Devlet eski Bakanı ve Milli Merkez Ankara Temsilcisi Ufuk Söylemez, son dönemde SÖZCÜ yazarlarına dava açılması, televizyonlara kapatma cezası verilmesi, sanatçılar Metin Akpınar ve Müjdat Gezen’in polis eşliğinde adliyeye götürülmesinin kitidarın giderek daha da hırçınlaşmasından kaynaklandığını iddia etti.  Ufuk Söylemez, ekonominin bozulması, işsizliğin ve iflasların artmasının yanı sıra anketlerden de kötü haberler alan iktidarın daha çok sertleşerek kötü gidişin üstünü örtmeye çalıştığını belirtti.

ANKET SONUÇLARI DA ETKİLİ

Gündemdeki gelişmeleri SÖZCÜ’ye değerlendiren Söylemez, milletin ağır borç yükü, işsizlik, çift haneli enflasyon ve yüksek faizlerin altında sıkıntı ve hoşnutsuzluğu arttıkça iktidarın paniğe kapılarak daha tahammülsüz, daha hoşgörüsüz, daha otoriter ve despotça yöntem ve davranışlara yöneldiğini ifade etti.

Ekonomideki kötü gidişin yanı sıra yaklaşan belediye seçimleriyle ilgili gelen anket sonuçlarının da iktidarda ciddi moral bozukluğuna yol açtığını anlatan Söylemez, her alanda işlerin bozulması nedeniyle iktidarın despotluğunun olağanüstü biçimde arttığını kaydetti. Son dönemde SÖZCÜ yazarlarına açılan davalar, FOX TV sunucusu Fatih Portakal’a yönelik saldırılar ve Metin Akpınar ile Müjdat Gezen’e açılan davaların bu gerilimden kaynaklandığına işaret eden Söylemez, şu değerlendirmeleri yaptı:

“İktidar panik içinde, yerel seçimlerde olası bir yenilgiden ve hesap vermek zorunda kalmaktan ve giderek iktidarını yitirmekten korktuğu için, böyle anti-demokratik, yargıyı siyasallaştıran bir görüntü veren baskıcı-otoriter ve toplumu ayrıştıran söylem ve tavırlara tevessül ediyor.
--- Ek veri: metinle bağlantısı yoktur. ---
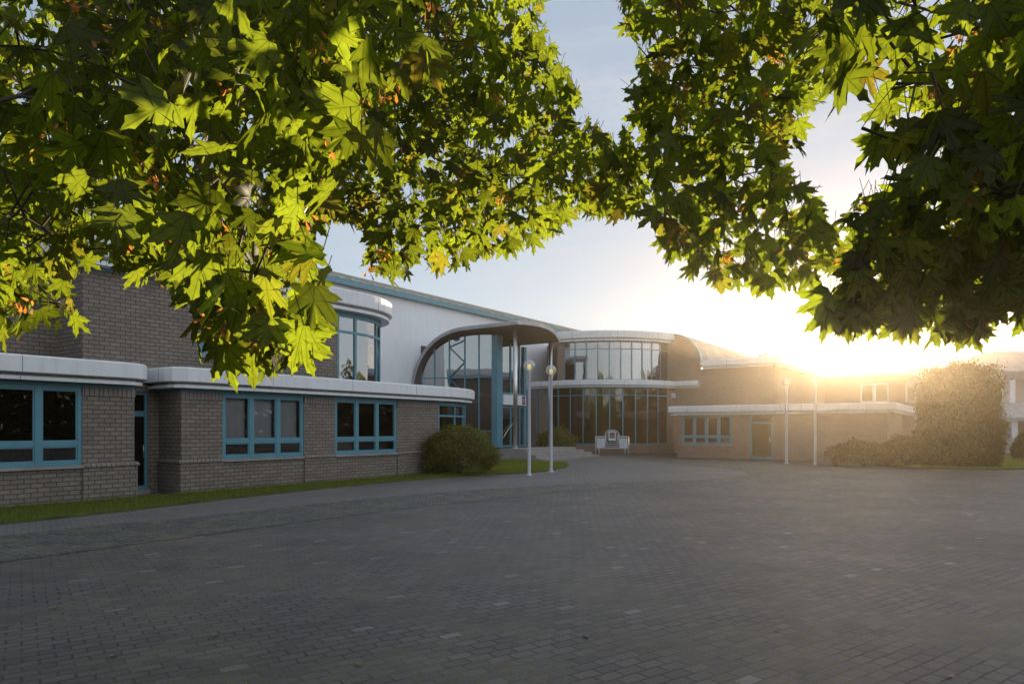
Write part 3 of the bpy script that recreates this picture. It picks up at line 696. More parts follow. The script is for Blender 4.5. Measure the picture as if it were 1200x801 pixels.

Yayın yasakları, muhalif gördükleri gazeteci ve yazarları zindana gönderme girişimleri, ülkenin saygın sanatçılarını polis nezaretiyle mahkemeye sevk etmeleri, hepsi bu paniğin ve iktidarlarını yitirme korkusu sonucunda yapılıyor.”

Kutuplaştırıcı davranışlar son bulmalı


Ortamın böylesine gerilmeye çalışıldığı bir dönemde herkesin sağduyulu, hoşgörülü, demokratik sabır ve tahammülden uzaklaşmadan aklıselim tutum ve davranıştan ayrılmamaları gerektiğini ifade eden Söylemez, “Anadolu’da bu tür durumlar için kullanılan bir söz vardır; ‘Zulmün artsın ki tez zeval bulasın!’ Yaşar Kemal’in, 1995 yılında yayınladığı kitabının adı da “Zulmün artsın”. Yani baskın, zalimliğin, keyfiliğin, kötülüğün artsın ki çabuk belanı bulasın. İktidarın baskılarından, kayırmacılığından otoriterliğinden, anti-demokratik uygulamalarından, keyfiliğinden partizanlıklarından, mezhepçiliğinden yakınanlara bu güzel Anadolu deyişi ile cevap veriyorum. Son günlerde giderek baskıcı, tek adam rejimine dönüşen iktidarın, muhalif gördüğü her türlü medya organına ve mensuplarına karşı artan otoriter-kutuplaştırıcı ve baskıcı tavrını görünce ister istemez bu deyişi hatırlıyor insan” diye konuştu.